> **Your goal**: Wherever "Write" appears in a line, list that line.
** start of Listed records **
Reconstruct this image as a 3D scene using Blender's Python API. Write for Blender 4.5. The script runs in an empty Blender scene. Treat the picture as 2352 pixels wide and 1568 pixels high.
** end of Listed records **
** start of Listed records **
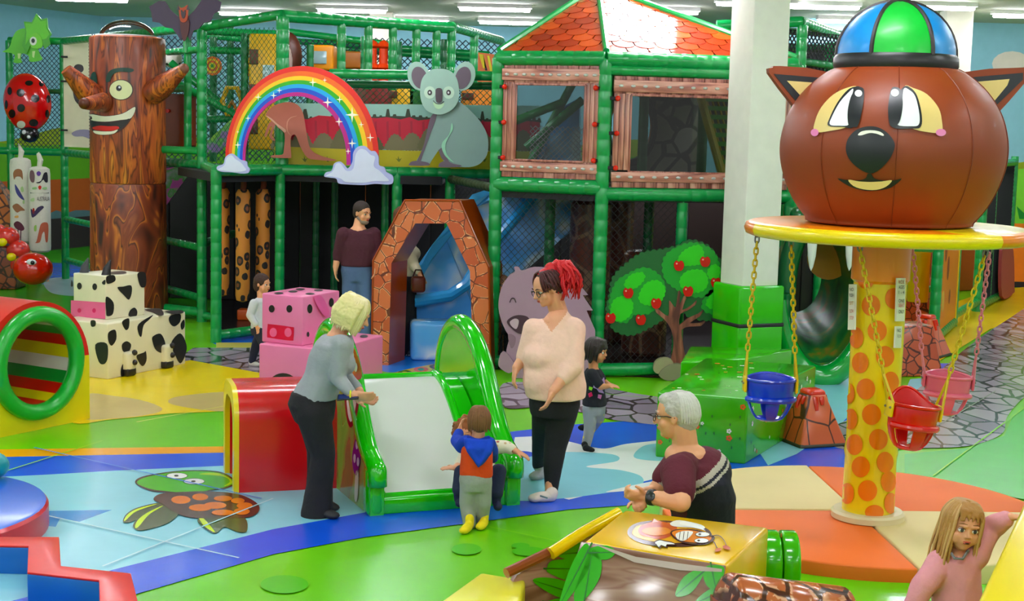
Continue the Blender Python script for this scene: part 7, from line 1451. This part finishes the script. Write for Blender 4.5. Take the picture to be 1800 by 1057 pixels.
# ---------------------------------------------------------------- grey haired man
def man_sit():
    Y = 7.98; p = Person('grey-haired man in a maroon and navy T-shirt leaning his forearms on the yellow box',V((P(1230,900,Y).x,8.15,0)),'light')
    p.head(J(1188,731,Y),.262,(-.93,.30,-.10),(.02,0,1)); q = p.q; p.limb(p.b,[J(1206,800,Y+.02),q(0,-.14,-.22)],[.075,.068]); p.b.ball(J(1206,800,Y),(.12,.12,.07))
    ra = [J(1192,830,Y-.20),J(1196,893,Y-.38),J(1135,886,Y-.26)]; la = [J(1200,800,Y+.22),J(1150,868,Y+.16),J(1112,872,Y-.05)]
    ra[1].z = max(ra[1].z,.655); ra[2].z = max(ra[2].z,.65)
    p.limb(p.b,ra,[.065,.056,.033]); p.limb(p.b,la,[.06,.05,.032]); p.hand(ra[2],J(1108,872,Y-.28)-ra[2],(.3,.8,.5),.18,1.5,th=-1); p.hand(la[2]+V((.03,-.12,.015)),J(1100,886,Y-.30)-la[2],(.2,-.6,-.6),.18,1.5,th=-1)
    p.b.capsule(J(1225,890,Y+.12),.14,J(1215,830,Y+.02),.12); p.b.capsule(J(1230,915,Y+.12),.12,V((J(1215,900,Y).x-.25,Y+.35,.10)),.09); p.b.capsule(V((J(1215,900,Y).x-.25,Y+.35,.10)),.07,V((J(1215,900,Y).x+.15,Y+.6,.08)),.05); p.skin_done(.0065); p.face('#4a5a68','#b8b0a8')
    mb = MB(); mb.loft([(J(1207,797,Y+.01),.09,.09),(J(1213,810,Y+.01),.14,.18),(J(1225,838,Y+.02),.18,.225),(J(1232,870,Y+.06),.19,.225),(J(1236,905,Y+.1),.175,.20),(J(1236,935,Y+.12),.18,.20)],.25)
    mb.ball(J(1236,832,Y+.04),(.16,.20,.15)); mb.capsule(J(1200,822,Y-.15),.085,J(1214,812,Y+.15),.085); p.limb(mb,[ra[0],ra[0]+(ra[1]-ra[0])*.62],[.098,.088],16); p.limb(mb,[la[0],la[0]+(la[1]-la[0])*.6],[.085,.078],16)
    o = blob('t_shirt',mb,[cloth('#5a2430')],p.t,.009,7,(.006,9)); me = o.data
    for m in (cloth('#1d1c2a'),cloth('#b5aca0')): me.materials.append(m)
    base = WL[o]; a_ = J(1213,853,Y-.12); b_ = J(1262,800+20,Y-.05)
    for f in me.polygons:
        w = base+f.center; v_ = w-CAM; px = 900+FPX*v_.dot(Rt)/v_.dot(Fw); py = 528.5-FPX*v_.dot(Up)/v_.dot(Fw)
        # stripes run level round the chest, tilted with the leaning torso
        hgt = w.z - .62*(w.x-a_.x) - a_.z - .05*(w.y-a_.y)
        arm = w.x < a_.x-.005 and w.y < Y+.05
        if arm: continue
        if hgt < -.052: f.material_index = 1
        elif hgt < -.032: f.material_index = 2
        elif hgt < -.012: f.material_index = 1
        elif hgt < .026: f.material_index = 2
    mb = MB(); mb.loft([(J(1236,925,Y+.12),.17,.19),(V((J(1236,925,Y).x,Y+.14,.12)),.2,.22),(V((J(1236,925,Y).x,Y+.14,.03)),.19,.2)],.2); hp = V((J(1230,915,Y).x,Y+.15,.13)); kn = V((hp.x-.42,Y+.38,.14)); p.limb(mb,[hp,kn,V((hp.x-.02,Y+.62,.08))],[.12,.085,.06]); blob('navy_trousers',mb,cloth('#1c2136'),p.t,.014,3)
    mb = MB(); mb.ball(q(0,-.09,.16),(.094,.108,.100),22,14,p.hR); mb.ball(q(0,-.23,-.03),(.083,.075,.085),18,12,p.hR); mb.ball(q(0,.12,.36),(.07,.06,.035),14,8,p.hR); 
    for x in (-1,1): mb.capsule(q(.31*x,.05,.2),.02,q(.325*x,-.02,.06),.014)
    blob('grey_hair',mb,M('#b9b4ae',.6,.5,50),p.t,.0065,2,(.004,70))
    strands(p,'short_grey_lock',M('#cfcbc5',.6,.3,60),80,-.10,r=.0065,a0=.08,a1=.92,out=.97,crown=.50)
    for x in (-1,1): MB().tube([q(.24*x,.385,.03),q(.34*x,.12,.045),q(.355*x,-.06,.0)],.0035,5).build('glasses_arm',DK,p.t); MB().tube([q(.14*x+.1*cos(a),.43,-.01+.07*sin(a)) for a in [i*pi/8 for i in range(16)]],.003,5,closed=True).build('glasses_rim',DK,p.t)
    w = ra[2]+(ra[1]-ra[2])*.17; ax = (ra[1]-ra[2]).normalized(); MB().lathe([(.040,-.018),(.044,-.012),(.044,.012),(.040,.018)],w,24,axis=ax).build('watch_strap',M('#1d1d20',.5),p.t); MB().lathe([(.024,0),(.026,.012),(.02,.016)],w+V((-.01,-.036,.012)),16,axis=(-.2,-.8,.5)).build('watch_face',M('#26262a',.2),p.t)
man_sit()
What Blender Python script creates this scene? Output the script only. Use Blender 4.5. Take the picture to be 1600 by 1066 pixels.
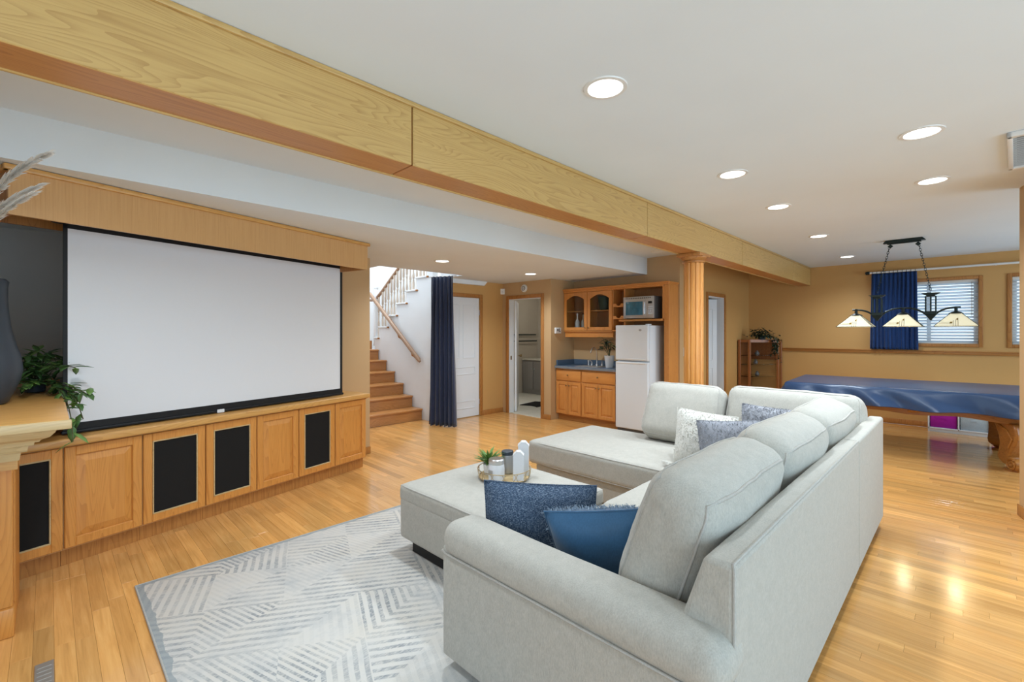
** end of Listed records **
> **Reply**:
Reconstruct this image as a 3D scene using Blender's Python API. Write for Blender 4.5. The script runs in an empty Blender scene. Treat the picture as 2352 pixels wide and 1568 pixels high.
Continue the Blender Python script for this scene: part 7, from line 1451. This part finishes the script. Write for Blender 4.5. Take the picture to be 1800 by 1057 pixels.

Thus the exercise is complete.